Dublin City Council delivered over 200 additional beds, worth €6.1 million, under the winter initiative. There are now more than 1,800 emergency beds in Dublin ensuring sufficient space for all those recorded as sleeping rough. DCC will bring forward two further facilities to meet potential future increased demand and these will cater for individuals and couples. There will be a tripling of the housing first target to 300 tenancies for complicated cases where a lot of attention is required.

Deputy Boyd Barrett referred to people in hostels with alcohol problems and I often wonder why this happens, when the charities who run many of these hostels are given substantial public moneys in addition to what they raise. The efforts which are being made to provide sufficient accommodation for this not to happen need to be looked at. People are reluctant to go into hostels because they feel they might be attacked or encounter somebody injecting themselves or under the influence of alcohol. The charities run these places but I am not blaming them.

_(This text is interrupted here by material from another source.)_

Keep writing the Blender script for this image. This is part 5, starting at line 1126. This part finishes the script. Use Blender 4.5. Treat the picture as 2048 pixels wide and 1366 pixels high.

My understanding is that the architectural design of Beacon South Quarter was as it should be, perfectly in order, but that, as in Priory Hall and Longboat Quay, the lack of supervision and a competent clerk of works to do the job properly resulted in inferior building standards. Greed was an element of this in the past where short cuts were taken and people paid big money, good money, for houses that turned out to be fire traps in the case of Priory Hall, and something else in the case of Longboat Quay, and this is of great concern to the tenants who live there.